[BEGIN Dataset section]
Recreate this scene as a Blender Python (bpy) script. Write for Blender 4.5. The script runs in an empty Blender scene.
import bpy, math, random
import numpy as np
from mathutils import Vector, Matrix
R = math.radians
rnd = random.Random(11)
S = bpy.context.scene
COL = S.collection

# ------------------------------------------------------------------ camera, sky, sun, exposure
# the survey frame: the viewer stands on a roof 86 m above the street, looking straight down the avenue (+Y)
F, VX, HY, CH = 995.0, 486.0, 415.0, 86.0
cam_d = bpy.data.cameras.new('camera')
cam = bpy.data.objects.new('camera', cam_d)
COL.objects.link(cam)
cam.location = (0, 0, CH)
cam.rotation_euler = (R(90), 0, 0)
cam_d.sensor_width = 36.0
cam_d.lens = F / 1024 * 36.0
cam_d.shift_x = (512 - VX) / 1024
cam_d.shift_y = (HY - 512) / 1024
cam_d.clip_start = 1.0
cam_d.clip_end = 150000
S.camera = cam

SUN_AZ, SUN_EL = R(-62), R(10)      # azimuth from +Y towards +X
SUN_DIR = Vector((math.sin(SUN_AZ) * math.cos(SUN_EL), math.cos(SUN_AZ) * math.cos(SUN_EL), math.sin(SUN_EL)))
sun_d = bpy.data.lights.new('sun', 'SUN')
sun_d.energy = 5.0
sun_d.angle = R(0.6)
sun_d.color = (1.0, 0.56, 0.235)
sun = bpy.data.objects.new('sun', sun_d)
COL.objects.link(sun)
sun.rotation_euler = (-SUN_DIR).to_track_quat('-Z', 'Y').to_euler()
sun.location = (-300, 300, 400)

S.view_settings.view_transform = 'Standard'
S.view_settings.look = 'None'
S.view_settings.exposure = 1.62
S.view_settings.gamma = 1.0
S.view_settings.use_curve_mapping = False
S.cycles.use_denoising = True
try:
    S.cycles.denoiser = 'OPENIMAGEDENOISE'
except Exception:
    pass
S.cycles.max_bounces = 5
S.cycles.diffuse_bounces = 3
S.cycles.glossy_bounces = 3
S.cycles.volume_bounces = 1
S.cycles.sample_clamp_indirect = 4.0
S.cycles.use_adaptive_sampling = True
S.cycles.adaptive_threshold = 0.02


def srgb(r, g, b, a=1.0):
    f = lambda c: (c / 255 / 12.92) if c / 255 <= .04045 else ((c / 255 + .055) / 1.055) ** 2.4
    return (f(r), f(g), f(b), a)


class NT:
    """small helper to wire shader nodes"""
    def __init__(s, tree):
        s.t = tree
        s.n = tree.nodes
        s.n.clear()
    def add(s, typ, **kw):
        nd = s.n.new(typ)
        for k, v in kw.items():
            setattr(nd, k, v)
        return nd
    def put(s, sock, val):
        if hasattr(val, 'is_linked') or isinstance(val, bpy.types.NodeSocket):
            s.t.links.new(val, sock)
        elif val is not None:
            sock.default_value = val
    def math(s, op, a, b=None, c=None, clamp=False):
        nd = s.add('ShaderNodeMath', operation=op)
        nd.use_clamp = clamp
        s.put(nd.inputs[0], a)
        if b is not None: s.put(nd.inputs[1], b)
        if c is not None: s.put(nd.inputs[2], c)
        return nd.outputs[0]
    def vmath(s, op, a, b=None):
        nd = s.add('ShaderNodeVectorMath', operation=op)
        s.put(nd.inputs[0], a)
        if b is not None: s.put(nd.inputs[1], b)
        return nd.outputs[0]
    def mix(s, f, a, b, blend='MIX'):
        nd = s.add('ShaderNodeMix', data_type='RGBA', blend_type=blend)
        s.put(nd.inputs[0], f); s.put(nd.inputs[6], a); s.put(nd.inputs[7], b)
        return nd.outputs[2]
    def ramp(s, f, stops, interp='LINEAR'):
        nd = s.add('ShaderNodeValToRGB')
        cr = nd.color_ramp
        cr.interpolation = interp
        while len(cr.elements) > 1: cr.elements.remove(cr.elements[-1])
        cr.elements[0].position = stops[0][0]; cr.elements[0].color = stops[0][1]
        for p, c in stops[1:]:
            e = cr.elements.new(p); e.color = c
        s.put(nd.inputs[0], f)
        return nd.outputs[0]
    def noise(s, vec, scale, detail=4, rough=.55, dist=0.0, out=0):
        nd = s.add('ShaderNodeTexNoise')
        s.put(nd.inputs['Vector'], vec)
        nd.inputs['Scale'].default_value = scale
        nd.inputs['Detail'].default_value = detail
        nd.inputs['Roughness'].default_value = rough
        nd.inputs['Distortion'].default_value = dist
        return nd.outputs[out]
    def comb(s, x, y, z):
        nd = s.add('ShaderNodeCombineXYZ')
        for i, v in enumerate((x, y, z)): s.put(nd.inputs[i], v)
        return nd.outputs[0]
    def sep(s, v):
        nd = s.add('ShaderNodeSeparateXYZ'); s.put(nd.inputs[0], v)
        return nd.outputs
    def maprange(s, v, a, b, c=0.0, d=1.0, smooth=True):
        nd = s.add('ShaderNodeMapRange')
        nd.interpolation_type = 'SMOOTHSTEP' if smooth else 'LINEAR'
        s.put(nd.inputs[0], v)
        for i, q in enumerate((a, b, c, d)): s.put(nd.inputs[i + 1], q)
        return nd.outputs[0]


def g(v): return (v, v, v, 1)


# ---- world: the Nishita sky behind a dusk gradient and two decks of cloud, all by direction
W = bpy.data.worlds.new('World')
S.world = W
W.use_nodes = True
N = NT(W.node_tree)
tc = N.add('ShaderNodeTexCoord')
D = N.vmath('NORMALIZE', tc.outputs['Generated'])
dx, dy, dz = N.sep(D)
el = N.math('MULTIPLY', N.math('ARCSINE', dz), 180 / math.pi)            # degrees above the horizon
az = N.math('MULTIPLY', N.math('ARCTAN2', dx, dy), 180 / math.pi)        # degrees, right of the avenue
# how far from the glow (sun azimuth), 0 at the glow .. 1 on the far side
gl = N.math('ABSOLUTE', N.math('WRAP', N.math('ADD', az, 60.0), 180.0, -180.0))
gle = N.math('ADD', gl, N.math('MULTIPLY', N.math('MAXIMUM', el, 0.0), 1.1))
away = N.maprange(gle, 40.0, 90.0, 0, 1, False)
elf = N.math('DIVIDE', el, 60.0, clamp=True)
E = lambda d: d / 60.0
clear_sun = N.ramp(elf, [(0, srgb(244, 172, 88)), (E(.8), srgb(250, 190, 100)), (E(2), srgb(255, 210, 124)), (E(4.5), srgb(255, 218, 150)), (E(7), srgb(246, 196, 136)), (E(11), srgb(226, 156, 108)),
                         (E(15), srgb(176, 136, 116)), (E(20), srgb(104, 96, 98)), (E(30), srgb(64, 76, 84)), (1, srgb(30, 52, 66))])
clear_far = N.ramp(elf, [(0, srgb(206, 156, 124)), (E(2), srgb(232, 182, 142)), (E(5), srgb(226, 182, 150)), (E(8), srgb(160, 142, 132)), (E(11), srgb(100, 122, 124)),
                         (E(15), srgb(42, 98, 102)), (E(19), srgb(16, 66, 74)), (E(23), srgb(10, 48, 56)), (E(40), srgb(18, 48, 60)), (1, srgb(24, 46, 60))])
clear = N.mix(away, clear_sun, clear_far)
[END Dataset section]
◆ **Requirements**: Quote exactly the first line of the data and every line after it through the one holding "S.camera = cam".

◆ **Full solution**:
Recreate this scene as a Blender Python (bpy) script. Write for Blender 4.5. The script runs in an empty Blender scene.
import bpy, math, random
import numpy as np
from mathutils import Vector, Matrix
R = math.radians
rnd = random.Random(11)
S = bpy.context.scene
COL = S.collection

# ------------------------------------------------------------------ camera, sky, sun, exposure
# the survey frame: the viewer stands on a roof 86 m above the street, looking straight down the avenue (+Y)
F, VX, HY, CH = 995.0, 486.0, 415.0, 86.0
cam_d = bpy.data.cameras.new('camera')
cam = bpy.data.objects.new('camera', cam_d)
COL.objects.link(cam)
cam.location = (0, 0, CH)
cam.rotation_euler = (R(90), 0, 0)
cam_d.sensor_width = 36.0
cam_d.lens = F / 1024 * 36.0
cam_d.shift_x = (512 - VX) / 1024
cam_d.shift_y = (HY - 512) / 1024
cam_d.clip_start = 1.0
cam_d.clip_end = 150000
S.camera = cam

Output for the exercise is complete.